2017年3月、栃木県那須町の山岳地帯で春山登山研修中の生徒7人、引率教員1人が死亡した雪崩事故で、文部科学省は防災科学技術研究所の調査に1,890万円を助成することを決めた。雪崩発生のメカニズムや流下経路を解明し、今後の雪崩対策に生かすのが狙い。
文科省によると、調査には防災科学研究所の上石勲雪氷防災研究センター長を中心に、気象庁気象研究所、森林研究・整備機構森林総合研究所、北海道教育大学、東北大学、京都大学、日本大学など計11機関から31人の研究者が当たる。
専門は雪氷気象学、災害科学、傾斜地保全学など幅広い分野を網羅しており、多角的な側面からのアプローチが期待されている。
研究チームは現地調査に加え、ドローンによる上空からの撮影や地形情報の収集、降雪状況の面的解析、雪崩堆積状況の解析などを進め、今回の雪崩について実態を解明する。

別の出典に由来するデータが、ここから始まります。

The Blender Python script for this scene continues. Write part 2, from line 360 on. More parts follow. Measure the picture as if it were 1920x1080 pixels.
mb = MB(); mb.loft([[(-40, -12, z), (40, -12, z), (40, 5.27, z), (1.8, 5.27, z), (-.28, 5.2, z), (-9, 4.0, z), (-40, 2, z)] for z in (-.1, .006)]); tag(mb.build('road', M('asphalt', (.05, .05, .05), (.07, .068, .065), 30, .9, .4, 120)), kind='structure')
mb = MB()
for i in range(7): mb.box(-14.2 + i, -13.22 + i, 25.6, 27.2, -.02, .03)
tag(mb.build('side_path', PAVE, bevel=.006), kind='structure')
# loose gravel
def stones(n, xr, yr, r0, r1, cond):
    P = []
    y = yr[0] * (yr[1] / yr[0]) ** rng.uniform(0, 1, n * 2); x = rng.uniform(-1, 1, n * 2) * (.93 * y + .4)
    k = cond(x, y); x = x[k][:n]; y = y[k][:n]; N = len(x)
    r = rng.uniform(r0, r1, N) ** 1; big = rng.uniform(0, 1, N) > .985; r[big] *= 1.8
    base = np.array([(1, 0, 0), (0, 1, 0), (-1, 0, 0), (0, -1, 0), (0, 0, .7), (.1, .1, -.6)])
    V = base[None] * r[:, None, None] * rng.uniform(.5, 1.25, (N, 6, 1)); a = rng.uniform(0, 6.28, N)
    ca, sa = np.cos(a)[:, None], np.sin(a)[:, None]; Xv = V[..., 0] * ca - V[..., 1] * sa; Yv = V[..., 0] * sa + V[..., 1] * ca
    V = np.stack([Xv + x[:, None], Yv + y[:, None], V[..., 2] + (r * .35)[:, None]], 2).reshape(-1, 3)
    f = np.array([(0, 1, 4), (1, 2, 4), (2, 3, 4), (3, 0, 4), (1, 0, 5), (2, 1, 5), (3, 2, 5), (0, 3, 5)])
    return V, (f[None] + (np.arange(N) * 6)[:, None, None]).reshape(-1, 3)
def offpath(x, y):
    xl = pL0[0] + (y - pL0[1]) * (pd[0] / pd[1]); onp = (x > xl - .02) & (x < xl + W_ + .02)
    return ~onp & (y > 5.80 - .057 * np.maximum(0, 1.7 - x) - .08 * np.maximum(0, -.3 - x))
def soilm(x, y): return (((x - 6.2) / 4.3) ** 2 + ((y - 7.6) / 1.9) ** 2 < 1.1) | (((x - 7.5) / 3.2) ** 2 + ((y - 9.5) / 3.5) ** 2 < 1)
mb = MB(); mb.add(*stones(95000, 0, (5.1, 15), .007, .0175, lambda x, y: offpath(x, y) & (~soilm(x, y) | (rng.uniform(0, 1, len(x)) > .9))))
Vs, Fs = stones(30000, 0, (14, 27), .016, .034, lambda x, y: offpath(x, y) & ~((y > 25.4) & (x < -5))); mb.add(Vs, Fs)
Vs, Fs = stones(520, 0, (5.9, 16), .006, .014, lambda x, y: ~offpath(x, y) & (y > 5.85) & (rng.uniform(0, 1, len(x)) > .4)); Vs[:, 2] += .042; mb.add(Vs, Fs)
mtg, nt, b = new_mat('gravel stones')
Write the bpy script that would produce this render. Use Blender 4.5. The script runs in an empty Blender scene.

さらに、雪崩シミュレーションを用いて被害範囲を推定するとともに、低気圧性の降雪を原因とする雪崩にも対応可能な積雪変質モデルを開発、山岳域雪崩発生リアルハザードマップを試作して今後の雪崩発生防止に向けた課題の検討、その解決策の提示を進める。
得られたデータや知見は取りまとめられ、全国の雪崩対策に対する提言として公表される。